Melbourne has really turned on the weather for the 2012 AFL Grand Final tomorrow… NOT. Apparently it’s going to be raining cats & dogs for the duration of the game, which frustrates the hell out of me because it’s likely to interfere with my one-handed half-time game of ‘Starlight’ (remember that from school?) on a busy city street with a bunch of other pissed blokes (the other hands will be kept busy holding an abundance of frosty beers wrapped in a variety of kitsch stubbie holders) as cars drive past, their annoyed drivers dodging drunken pedestrians, their fists furiously punching their horns as they traverse the chaos trying desperately to extricate themselves in one piece without clipping a pissed bloke on their way through. In my opinion, nothing signifies Grand Final day like bleeding, shredded knees full of sharp little pieces of jagged bitumen as drunken fools attempt to take ‘hangers’ on each other with no regard for their own personal safety and even less regard for the safety of the other pissed blokes around them.

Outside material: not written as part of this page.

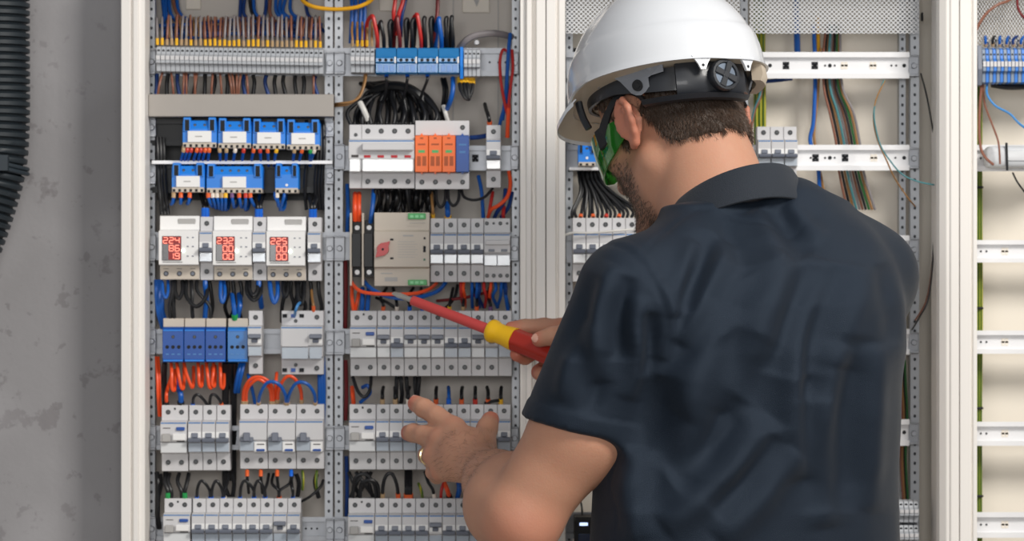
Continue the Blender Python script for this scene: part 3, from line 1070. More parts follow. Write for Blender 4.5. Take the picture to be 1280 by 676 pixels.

There’s nothing better than getting together with a bunch of like-minded individuals and collectively gathering around a ridiculously large flat-screen television and all drinking as much as you possibly can in one sitting while 44 blokes go toe to toe in the presence of 100,000 spectators & millions more at the other end of a TV set at the best modern representation of the ancient Roman Colosseum that I can think of (off the top of my head), the Melbourne Cricket Ground. The addition of novel elements to an AFL Grand Final Day party such as sweepstakes, the assignment of players and drinks for the good/bad shit that these players do during the course of the game (I pity the bloke who gets Ryan Schoenmakers!) to each person at the party and the fact that beer is about 100 times cheaper from a bottleshop than it is at the ground make the GF day party a close substitute to the real thing (I assume, I’ve never actually been to a Grand Final, and being a Richmond supporter, may have some years to wait yet).

In continuing my allegiance to the underdog (as a Tigers supporter and former Fitzroy Lions supporter), I hope the Sydney Swans beat Hawthorn in a close one; I’ve got far too many self-satisfied, smug mates who barrack for the Hawks & have been clogging up my Facebook newsfeed with endless amounts of shit and I’d greatly enjoy watching them cry (and a few of them legitimately would cry, the pussies) in the event that Sydney get up.

I also hope that Josh Kennedy wins the Norm Smith and celebrates by punching Jeff Kennett in the face.